▶ REQUIRED WORK: Leave out the pictures and copy the remaining records exactly.

▶ DATASET EXTRACT:
▼
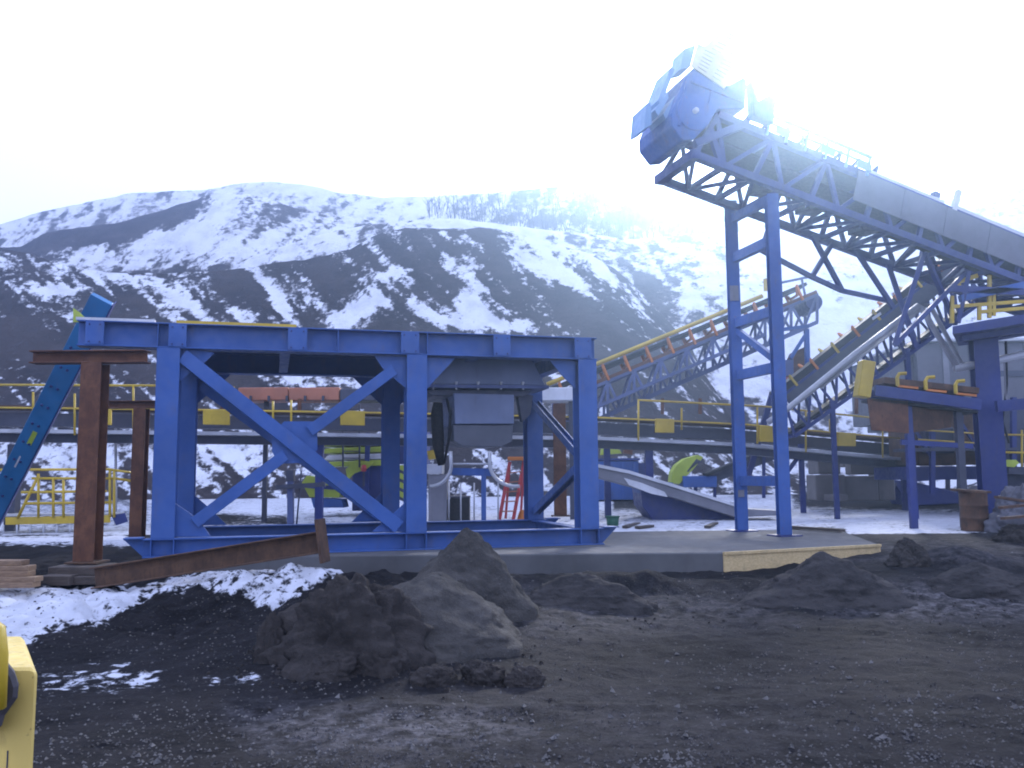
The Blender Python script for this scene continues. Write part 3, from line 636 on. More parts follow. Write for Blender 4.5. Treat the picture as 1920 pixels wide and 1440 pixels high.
# ---- generic truss conveyor
def truss(r, pa0, pa1, pb0, pb1, side, n, mat, cw=.1, lw=.06, far=True, mat2=None):
    """lower chord pa0-pa1, upper chord pb0-pb1 in the near plane; side = vector to the far plane"""
    mat2 = mat2 or mat
    for s in ((V(0, 0, 0), side) if far else (V(0, 0, 0),)):
        bar('chord', r, mat, pa0 + s, pa1 + s, cw); bar('chord', r, mat, pb0 + s, pb1 + s, cw)
        for k in range(n + 1):
            a = pa0.lerp(pa1, k / n) + s; b = pb0.lerp(pb1, k / n) + s
            if k % 2 == 0 or n < 9: bar('post', r, mat2, a, b, lw)
            if k < n:
                a2 = pa0.lerp(pa1, (k + 1) / n) + s; b2 = pb0.lerp(pb1, (k + 1) / n) + s
                bar('diagonal', r, mat2, *((a, b2) if k % 2 else (b, a2)), lw * .9)
    for k in range(n + 1): 
        bar('cross_member', r, mat2, pa0.lerp(pa1, k / n), pa0.lerp(pa1, k / n) + side, lw)
        if k % 2 == 0: bar('cross_member', r, mat2, pb0.lerp(pb1, k / n), pb0.lerp(pb1, k / n) + side, lw)
def bracket(r, p, side, up, along, h, mat, w=.05, name='idler_bracket'):
    """trough shaped idler carrier standing over the belt line"""
    m = MB(); pts = [p - side * .02, p - side * .05 + up * h, p + side * .2 + up * h * .45, p + side * .8 + up * h * .45, p + side * 1.05 + up * h, p + side * 1.02]
    return build(name, m.tube(pts, w, 5), mat, r)
# ---- the big conveyor, head end high above the tower
SIDE = mnn * 1.6
big = thing('big_conveyor', 'highest blue truss conveyor rising to a bulky discharge head above the tower', 'conveyor', MV.pt(1500, 400) + SIDE / 2)
pa0, pa1, pb0, pb1 = MV.pt(1302, 291), MV.pt(2080, 590), MV.pt(1345, 216), MV.pt(2080, 520)
truss(big, pa0, pa1, pb0, pb1, SIDE, 16, DKBLUE, .16, .10)
ba = (pb1 - pb0).normalized(); bu = (ba.cross(mnn) * -1); bu = bu if bu.z > 0 else -bu
def along(px, off=0.0, back=0.0):            # a point of the upper chord line under photo column px, lifted along the belt normal
    lo, hi = 0.0, 1.0
    for _ in range(40):
        m_ = (lo + hi) / 2; q_ = pb0.lerp(pb1, m_); d_ = q_ - EYEP
        if 960 + F * d_.dot(RT) / d_.dot(FW) < px: lo = m_
        else: hi = m_
    return pb0.lerp(pb1, lo) + bu * off + mnn * back
def quadplate(name, par, mat, pts, vec, **k): return plate(name, par, mat, pts, vec, **k)
bar('head_cross_member', big, DKBLUE, pa0 - mnn * .1, pa0 + SIDE + mnn * .1, .2)
for k in range(0, 16): bar('wind_brace', big, DKBLUE, pa0.lerp(pa1, k / 16) + (SIDE if k % 2 else V(0, 0, 0)), pa0.lerp(pa1, (k + 1) / 16) + (V(0, 0, 0) if k % 2 else SIDE), .08)
build('belt', MB().prism([along(1350, .04, .15), along(1350, .04, 1.4), along(1350, .14, 1.4), along(1350, .14, .15)], along(2075) - along(1350)), RUBBER, big)
build('return_belt', MB().prism([along(1350, -.45, .2), along(1350, -.45, 1.4), along(1350, -.40, 1.4), along(1350, -.40, .2)], along(2075) - along(1350)), RUBBER, big)
for px in range(1400, 1640, 34): bracket(big, along(px, .0, .02), SIDE, bu, ba, .3, DKBLUE, .045)
for off, w_ in ((.42, .06), (.24, .045)): bar('handrail', big, PALEBLUE, along(1430, off, -.12), along(1622, off, -.12), w_)
for px in (1433, 1468, 1504, 1541, 1580, 1619): bar('rail_post', big, PALEBLUE, along(px, -.05, -.12), along(px, .42, -.12), .05)
for px in (1446, 1530, 1598): build('toe_panel', MB().prism([along(px, .06, -.15), along(px + 26, .06, -.15), along(px + 26, .22, -.15), along(px, .22, -.15)], mnn * .02), PALEBLUE, big)
for i, (x0, x1) in enumerate(((1604, 1690), (1691, 1769), (1770, 1850), (1851, 1930), (1931, 2075))):
    plate('side_sheet', big, CLAD, [along(x0, -.70, -.11), along(x1, -.70, -.11), along(x1, .02, -.11), along(x0, .02, -.11)], mnn * .02)
bar('cover_edge', big, WHITE, along(1622, .10, -.02), along(1766, .10, -.02), .10, .12)
bar('cover_edge', big, WHITE, along(1786, .10, -.02), along(2075, .10, -.02), .11, .13)
bar('rail_post', big, WHITE, along(1784, .0, -.05), along(1788, .55, -.05), .11)
bar('rail_post', big, DKBLUE, along(1770, .0, .4), along(1772, .55, .4), .16)
for px in (1470, 1560, 1660): build('hanger_box', MB().box(along(px, -.95, .5), (.5, .5, .22), MY), DKSTEEL, big)
# trestle of lighter steel under the low end of the boom
for (x0, y0, b0_), (x1, y1, b1_) in (((1745, 470, .2), (1712, 640, .6)), ((1745, 470, 1.4), (1790, 640, 1.2)), ((1830, 505, .2), (1822, 600, .4)), ((1745, 470, .2), (1830, 600, .6)), ((1712, 640, .6), (1830, 505, .3)), ((1680, 440, 1.4), (1745, 560, 1.2)), ((1600, 408, 1.5), (1660, 520, 1.5)), ((1660, 520, 1.5), (1745, 545, 1.3)), ((1640, 425, 1.5), (1600, 492, 1.5)), ((1600, 492, 1.5), (1660, 520, 1.5)), ((1520, 375, 1.5), (1500, 438, 1.5)), ((1500, 438, 1.5), (1600, 492, 1.5))):
    bar('trestle_bar', big, DKBLUE, MV.pt(x0, y0, b0_), MV.pt(x1, y1, b1_), .10)
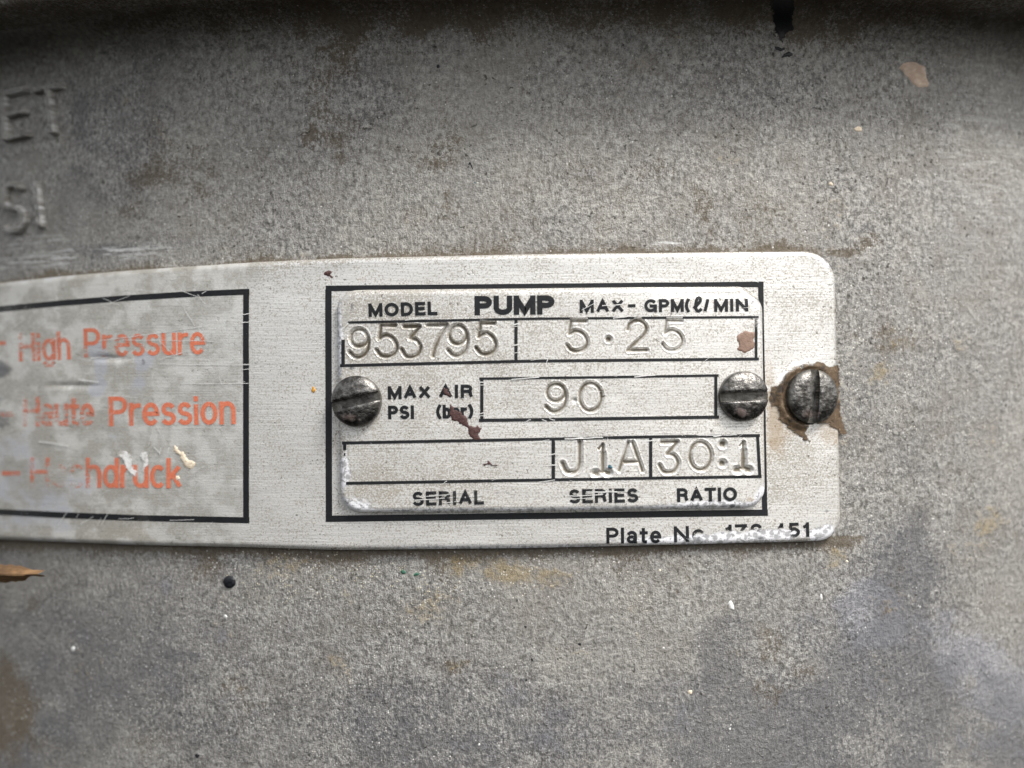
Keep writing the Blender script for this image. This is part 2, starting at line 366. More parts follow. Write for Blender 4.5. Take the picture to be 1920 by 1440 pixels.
▲
▶ EXERCISE ANSWER:
The Blender Python script for this scene continues. Write part 3, from line 636 on. More parts follow. Write for Blender 4.5. Treat the picture as 1920 pixels wide and 1440 pixels high.
# ---- generic truss conveyor
def truss(r, pa0, pa1, pb0, pb1, side, n, mat, cw=.1, lw=.06, far=True, mat2=None):
    """lower chord pa0-pa1, upper chord pb0-pb1 in the near plane; side = vector to the far plane"""
    mat2 = mat2 or mat
    for s in ((V(0, 0, 0), side) if far else (V(0, 0, 0),)):
        bar('chord', r, mat, pa0 + s, pa1 + s, cw); bar('chord', r, mat, pb0 + s, pb1 + s, cw)
        for k in range(n + 1):
            a = pa0.lerp(pa1, k / n) + s; b = pb0.lerp(pb1, k / n) + s
            if k % 2 == 0 or n < 9: bar('post', r, mat2, a, b, lw)
            if k < n:
                a2 = pa0.lerp(pa1, (k + 1) / n) + s; b2 = pb0.lerp(pb1, (k + 1) / n) + s
                bar('diagonal', r, mat2, *((a, b2) if k % 2 else (b, a2)), lw * .9)
    for k in range(n + 1): 
        bar('cross_member', r, mat2, pa0.lerp(pa1, k / n), pa0.lerp(pa1, k / n) + side, lw)
        if k % 2 == 0: bar('cross_member', r, mat2, pb0.lerp(pb1, k / n), pb0.lerp(pb1, k / n) + side, lw)
def bracket(r, p, side, up, along, h, mat, w=.05, name='idler_bracket'):
    """trough shaped idler carrier standing over the belt line"""
    m = MB(); pts = [p - side * .02, p - side * .05 + up * h, p + side * .2 + up * h * .45, p + side * .8 + up * h * .45, p + side * 1.05 + up * h, p + side * 1.02]
    return build(name, m.tube(pts, w, 5), mat, r)
# ---- the big conveyor, head end high above the tower
SIDE = mnn * 1.6
big = thing('big_conveyor', 'highest blue truss conveyor rising to a bulky discharge head above the tower', 'conveyor', MV.pt(1500, 400) + SIDE / 2)
pa0, pa1, pb0, pb1 = MV.pt(1302, 291), MV.pt(2080, 590), MV.pt(1345, 216), MV.pt(2080, 520)
truss(big, pa0, pa1, pb0, pb1, SIDE, 16, DKBLUE, .16, .10)
ba = (pb1 - pb0).normalized(); bu = (ba.cross(mnn) * -1); bu = bu if bu.z > 0 else -bu
def along(px, off=0.0, back=0.0):            # a point of the upper chord line under photo column px, lifted along the belt normal
    lo, hi = 0.0, 1.0
    for _ in range(40):
        m_ = (lo + hi) / 2; q_ = pb0.lerp(pb1, m_); d_ = q_ - EYEP
        if 960 + F * d_.dot(RT) / d_.dot(FW) < px: lo = m_
        else: hi = m_
    return pb0.lerp(pb1, lo) + bu * off + mnn * back
def quadplate(name, par, mat, pts, vec, **k): return plate(name, par, mat, pts, vec, **k)
bar('head_cross_member', big, DKBLUE, pa0 - mnn * .1, pa0 + SIDE + mnn * .1, .2)
for k in range(0, 16): bar('wind_brace', big, DKBLUE, pa0.lerp(pa1, k / 16) + (SIDE if k % 2 else V(0, 0, 0)), pa0.lerp(pa1, (k + 1) / 16) + (V(0, 0, 0) if k % 2 else SIDE), .08)
build('belt', MB().prism([along(1350, .04, .15), along(1350, .04, 1.4), along(1350, .14, 1.4), along(1350, .14, .15)], along(2075) - along(1350)), RUBBER, big)
build('return_belt', MB().prism([along(1350, -.45, .2), along(1350, -.45, 1.4), along(1350, -.40, 1.4), along(1350, -.40, .2)], along(2075) - along(1350)), RUBBER, big)
for px in range(1400, 1640, 34): bracket(big, along(px, .0, .02), SIDE, bu, ba, .3, DKBLUE, .045)
for off, w_ in ((.42, .06), (.24, .045)): bar('handrail', big, PALEBLUE, along(1430, off, -.12), along(1622, off, -.12), w_)
for px in (1433, 1468, 1504, 1541, 1580, 1619): bar('rail_post', big, PALEBLUE, along(px, -.05, -.12), along(px, .42, -.12), .05)
for px in (1446, 1530, 1598): build('toe_panel', MB().prism([along(px, .06, -.15), along(px + 26, .06, -.15), along(px + 26, .22, -.15), along(px, .22, -.15)], mnn * .02), PALEBLUE, big)
for i, (x0, x1) in enumerate(((1604, 1690), (1691, 1769), (1770, 1850), (1851, 1930), (1931, 2075))):
    plate('side_sheet', big, CLAD, [along(x0, -.70, -.11), along(x1, -.70, -.11), along(x1, .02, -.11), along(x0, .02, -.11)], mnn * .02)
bar('cover_edge', big, WHITE, along(1622, .10, -.02), along(1766, .10, -.02), .10, .12)
bar('cover_edge', big, WHITE, along(1786, .10, -.02), along(2075, .10, -.02), .11, .13)
bar('rail_post', big, WHITE, along(1784, .0, -.05), along(1788, .55, -.05), .11)
bar('rail_post', big, DKBLUE, along(1770, .0, .4), along(1772, .55, .4), .16)
for px in (1470, 1560, 1660): build('hanger_box', MB().box(along(px, -.95, .5), (.5, .5, .22), MY), DKSTEEL, big)
# trestle of lighter steel under the low end of the boom
for (x0, y0, b0_), (x1, y1, b1_) in (((1745, 470, .2), (1712, 640, .6)), ((1745, 470, 1.4), (1790, 640, 1.2)), ((1830, 505, .2), (1822, 600, .4)), ((1745, 470, .2), (1830, 600, .6)), ((1712, 640, .6), (1830, 505, .3)), ((1680, 440, 1.4), (1745, 560, 1.2)), ((1600, 408, 1.5), (1660, 520, 1.5)), ((1660, 520, 1.5), (1745, 545, 1.3)), ((1640, 425, 1.5), (1600, 492, 1.5)), ((1600, 492, 1.5), (1660, 520, 1.5)), ((1520, 375, 1.5), (1500, 438, 1.5)), ((1500, 438, 1.5), (1600, 492, 1.5))):
    bar('trestle_bar', big, DKBLUE, MV.pt(x0, y0, b0_), MV.pt(x1, y1, b1_), .10)
Keep writing the Blender script for this image. This is part 2, starting at line 366. More parts follow. Write for Blender 4.5. Take the picture to be 1920 by 1440 pixels.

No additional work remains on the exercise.